---- Data provided

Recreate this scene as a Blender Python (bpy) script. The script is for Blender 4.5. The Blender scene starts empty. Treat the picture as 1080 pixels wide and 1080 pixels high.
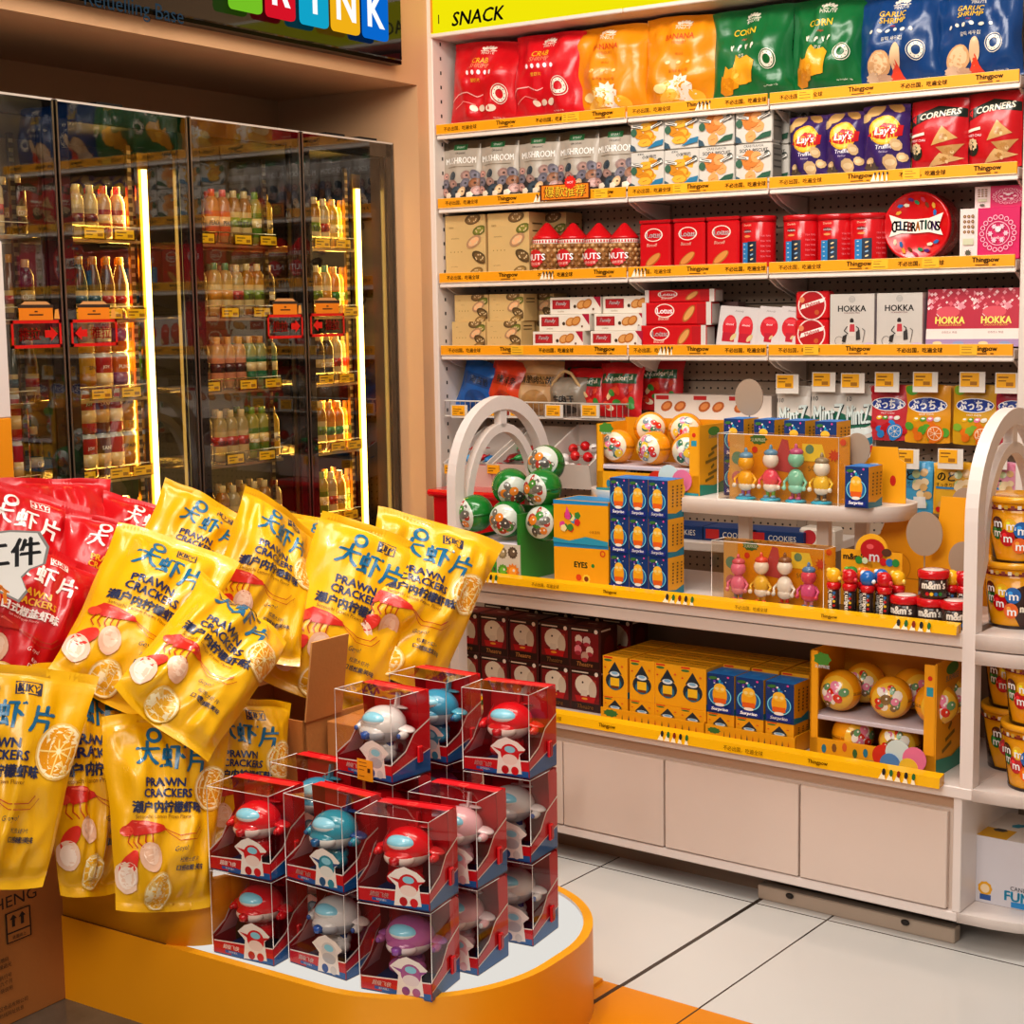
import bpy, math, random
from mathutils import Vector, Matrix, noise
from mathutils.geometry import tessellate_polygon
PI = math.pi
COL = bpy.context.scene.collection
# ------------------------------------------------------------------ camera calibration (metres; X along the snack shelves, Y into them, Z up)
F, YAW, PIT, ROL, AL = 1680.6, -.58467, .12351, .0154, -.06626
CAM = Vector((0, 0, 1.6))
_f = Vector((math.sin(YAW)*math.cos(PIT), math.cos(YAW)*math.cos(PIT), -math.sin(PIT)))
_r = Vector((math.cos(YAW), -math.sin(YAW), 0)); _d = _f.cross(_r)
RGT = _r*math.cos(ROL) + _d*math.sin(ROL); DWN = -_r*math.sin(ROL) + _d*math.cos(ROL); FWD = _f
def ray(x, y): return RGT*((x-540)/F) + DWN*((y-540)/F) + FWD
def onY(x, y, Y): d = ray(x, y); return CAM + d*(Y/d.y)
def onX(x, y, X): d = ray(x, y); return CAM + d*(X/d.x)
def onZ(x, y, z): d = ray(x, y); return CAM + d*((z-1.6)/d.z)
def at(x, y, depth): return CAM + ray(x, y)*depth
# lower display unit's own frame: u along its front, v into it
LB = Vector((-2.394, 3.875, 0)); LT = Vector((math.cos(AL), math.sin(AL), 0)); LN = Vector((-math.sin(AL), math.cos(AL), 0))
def lf(u, v, z): return LB + LT*u + LN*v + Vector((0, 0, z))
def onF(x, y, v):
    d = ray(x, y); p = LB + LN*v - CAM
    q = CAM + d*(p.dot(LN)/d.dot(LN)) - LB
    return q.dot(LT), q.z
# ------------------------------------------------------------------ materials: every print colour comes from the mesh's own colour attribute
def hexc(h):
    if isinstance(h, str):
        h = h.lstrip('#'); h = h if len(h) == 6 else ''.join(q*2 for q in h); return tuple(int(h[i:i+2], 16)/255 for i in (0, 2, 4))
    return h
def lin(h): return tuple(c/12.92 if c <= .04045 else ((c+.055)/1.055)**2.4 for c in hexc(h)) + (1,)
MATS = {}
def mk(name, rough=.5, metal=0, coat=0, bump=0, bscale=60, spec=.5, vary=.06, vscale=9):
    m = bpy.data.materials.new(name); m.use_nodes = True; nt = m.node_tree; b = nt.nodes['Principled BSDF']
    a = nt.nodes.new('ShaderNodeAttribute'); a.attribute_name = 'Col'
    tc = nt.nodes.new('ShaderNodeTexCoord')
    n = nt.nodes.new('ShaderNodeTexNoise'); n.inputs['Scale'].default_value = vscale; n.inputs['Detail'].default_value = 3
    nt.links.new(tc.outputs['Object'], n.inputs['Vector'])
    mr = nt.nodes.new('ShaderNodeMapRange'); mr.inputs['To Min'].default_value = 1-vary; mr.inputs['To Max'].default_value = 1+vary
    nt.links.new(n.outputs['Fac'], mr.inputs['Value'])
    mx = nt.nodes.new('ShaderNodeVectorMath'); mx.operation = 'SCALE'
    nt.links.new(a.outputs['Color'], mx.inputs[0]); nt.links.new(mr.outputs['Result'], mx.inputs['Scale'])
    nt.links.new(mx.outputs['Vector'], b.inputs['Base Color'])
    b.inputs['Roughness'].default_value = rough; b.inputs['Metallic'].default_value = metal
    b.inputs['Coat Weight'].default_value = coat; b.inputs['Coat Roughness'].default_value = .12
    b.inputs['Specular IOR Level'].default_value = spec
    if bump:
        n2 = nt.nodes.new('ShaderNodeTexNoise'); n2.inputs['Scale'].default_value = bscale; n2.inputs['Detail'].default_value = 4
        nt.links.new(tc.outputs['Object'], n2.inputs['Vector'])
        bp = nt.nodes.new('ShaderNodeBump'); bp.inputs['Strength'].default_value = bump; bp.inputs['Distance'].default_value = .01
        nt.links.new(n2.outputs['Fac'], bp.inputs['Height']); nt.links.new(bp.outputs['Normal'], b.inputs['Normal'])
    MATS[name] = m; return m
mk('mirror', .03, coat=.5, vary=.01); mk('card', .42, spec=.45); mk('gloss', .16, coat=.3, vary=.03); mk('film', .3, coat=.25, bump=.25, bscale=14, vary=.05); mk('matte', .75, vary=.05)
mk('paint', .38, bump=.02, bscale=120, vary=.025); mk('metal', .28, metal=1, vary=.04); mk('kraft', .8, bump=.1, bscale=90, vary=.08, vscale=5)
def mk_emit(name, st):
    m = bpy.data.materials.new(name); m.use_nodes = True; nt = m.node_tree; nt.nodes.remove(nt.nodes['Principled BSDF'])
    a = nt.nodes.new('ShaderNodeAttribute'); a.attribute_name = 'Col'
    e = nt.nodes.new('ShaderNodeEmission'); e.inputs['Strength'].default_value = st
    nt.links.new(a.outputs['Color'], e.inputs['Color']); nt.links.new(e.outputs['Emission'], nt.nodes['Material Output'].inputs['Surface'])
    MATS[name] = m
mk_emit('glow', 1.15); mk_emit('led', 9.0); mk_emit('softglow', .62)
def mk_clear(name, ior, tintmix, refl=1.0, rough=.02):
    m = bpy.data.materials.new(name); m.use_nodes = True; nt = m.node_tree; nt.nodes.remove(nt.nodes['Principled BSDF'])
    a = nt.nodes.new('ShaderNodeAttribute'); a.attribute_name = 'Col'
    t = nt.nodes.new('ShaderNodeBsdfTransparent'); nt.links.new(a.outputs['Color'], t.inputs['Color'])
    g = nt.nodes.new('ShaderNodeBsdfGlossy'); g.inputs['Roughness'].default_value = rough
    ge = nt.nodes.new('ShaderNodeNewGeometry'); dt = nt.nodes.new('ShaderNodeVectorMath'); dt.operation = 'DOT_PRODUCT'
    nt.links.new(ge.outputs['Incoming'], dt.inputs[0]); nt.links.new(ge.outputs['Normal'], dt.inputs[1])
    def mth(op, a, b=None, c=None):
        q = nt.nodes.new('ShaderNodeMath'); q.operation = op
        for i, x in enumerate((a, b, c)):
            if x is None: continue
            if isinstance(x, (int, float)): q.inputs[i].default_value = x
            else: nt.links.new(x, q.inputs[i])
        return q.outputs[0]
    f0 = ((ior-1)/(ior+1))**2; k5 = mth('POWER', mth('SUBTRACT', 1.0, mth('ABSOLUTE', dt.outputs['Value'])), 5.0)
    mu = mth('MULTIPLY_ADD', mth('MULTIPLY_ADD', k5, 1-f0, f0), refl, tintmix)
    mu_ = nt.nodes.new('ShaderNodeClamp'); nt.links.new(mu, mu_.inputs[0])
    mx = nt.nodes.new('ShaderNodeMixShader'); nt.links.new(mu_.outputs[0], mx.inputs['Fac'])
    nt.links.new(t.outputs[0], mx.inputs[1]); nt.links.new(g.outputs[0], mx.inputs[2])
    nt.links.new(mx.outputs[0], nt.nodes['Material Output'].inputs['Surface']); MATS[name] = m
mk_clear('clear', 1.45, .015, 1.1); mk_clear('glass', 1.5, .03, 2.2)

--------

Exercise brief |
Only a number is wanted: how many lines contain "scene"?

Task answer |
2